Direction:
List all lines in the material below that contain "scene".

* Start *

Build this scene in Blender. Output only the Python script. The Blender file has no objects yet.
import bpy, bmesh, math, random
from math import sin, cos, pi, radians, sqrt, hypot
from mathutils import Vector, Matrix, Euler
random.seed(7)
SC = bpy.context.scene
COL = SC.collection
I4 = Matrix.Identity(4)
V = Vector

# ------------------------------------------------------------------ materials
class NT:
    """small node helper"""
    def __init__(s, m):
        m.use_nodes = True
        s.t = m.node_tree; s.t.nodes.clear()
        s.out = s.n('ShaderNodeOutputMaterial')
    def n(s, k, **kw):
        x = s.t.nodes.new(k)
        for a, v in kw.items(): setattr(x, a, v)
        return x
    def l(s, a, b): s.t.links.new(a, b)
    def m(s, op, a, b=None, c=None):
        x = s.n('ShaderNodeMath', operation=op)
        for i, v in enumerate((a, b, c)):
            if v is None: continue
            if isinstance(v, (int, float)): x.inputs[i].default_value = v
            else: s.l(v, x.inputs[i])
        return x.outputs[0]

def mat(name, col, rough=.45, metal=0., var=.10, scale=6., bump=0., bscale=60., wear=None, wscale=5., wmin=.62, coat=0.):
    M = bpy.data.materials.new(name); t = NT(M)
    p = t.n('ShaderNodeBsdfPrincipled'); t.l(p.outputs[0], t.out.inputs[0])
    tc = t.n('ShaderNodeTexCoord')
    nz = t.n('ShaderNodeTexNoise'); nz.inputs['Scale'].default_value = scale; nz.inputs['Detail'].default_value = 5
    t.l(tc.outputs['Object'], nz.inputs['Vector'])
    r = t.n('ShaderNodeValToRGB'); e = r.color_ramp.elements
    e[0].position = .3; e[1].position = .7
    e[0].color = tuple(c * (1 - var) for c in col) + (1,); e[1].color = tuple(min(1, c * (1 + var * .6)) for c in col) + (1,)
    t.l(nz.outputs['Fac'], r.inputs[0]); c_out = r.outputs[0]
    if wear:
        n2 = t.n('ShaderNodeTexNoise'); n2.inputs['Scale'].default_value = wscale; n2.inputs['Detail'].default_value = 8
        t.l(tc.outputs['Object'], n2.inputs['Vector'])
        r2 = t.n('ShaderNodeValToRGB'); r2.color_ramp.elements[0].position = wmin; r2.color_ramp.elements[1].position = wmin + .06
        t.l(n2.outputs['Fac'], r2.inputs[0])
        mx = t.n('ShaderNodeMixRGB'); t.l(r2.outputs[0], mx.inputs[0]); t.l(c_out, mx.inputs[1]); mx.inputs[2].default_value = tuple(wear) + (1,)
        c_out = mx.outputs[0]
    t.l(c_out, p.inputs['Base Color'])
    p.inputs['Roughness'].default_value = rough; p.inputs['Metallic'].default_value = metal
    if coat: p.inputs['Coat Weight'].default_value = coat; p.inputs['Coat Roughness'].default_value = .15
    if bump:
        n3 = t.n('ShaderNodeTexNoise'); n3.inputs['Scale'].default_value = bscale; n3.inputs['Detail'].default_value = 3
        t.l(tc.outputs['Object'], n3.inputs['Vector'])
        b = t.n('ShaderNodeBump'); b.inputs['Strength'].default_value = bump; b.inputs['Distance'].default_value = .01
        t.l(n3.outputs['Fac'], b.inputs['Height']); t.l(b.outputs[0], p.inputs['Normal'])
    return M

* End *

Solution to the problem:
Build this scene in Blender. Output only the Python script. The Blender file has no objects yet.
SC = bpy.context.scene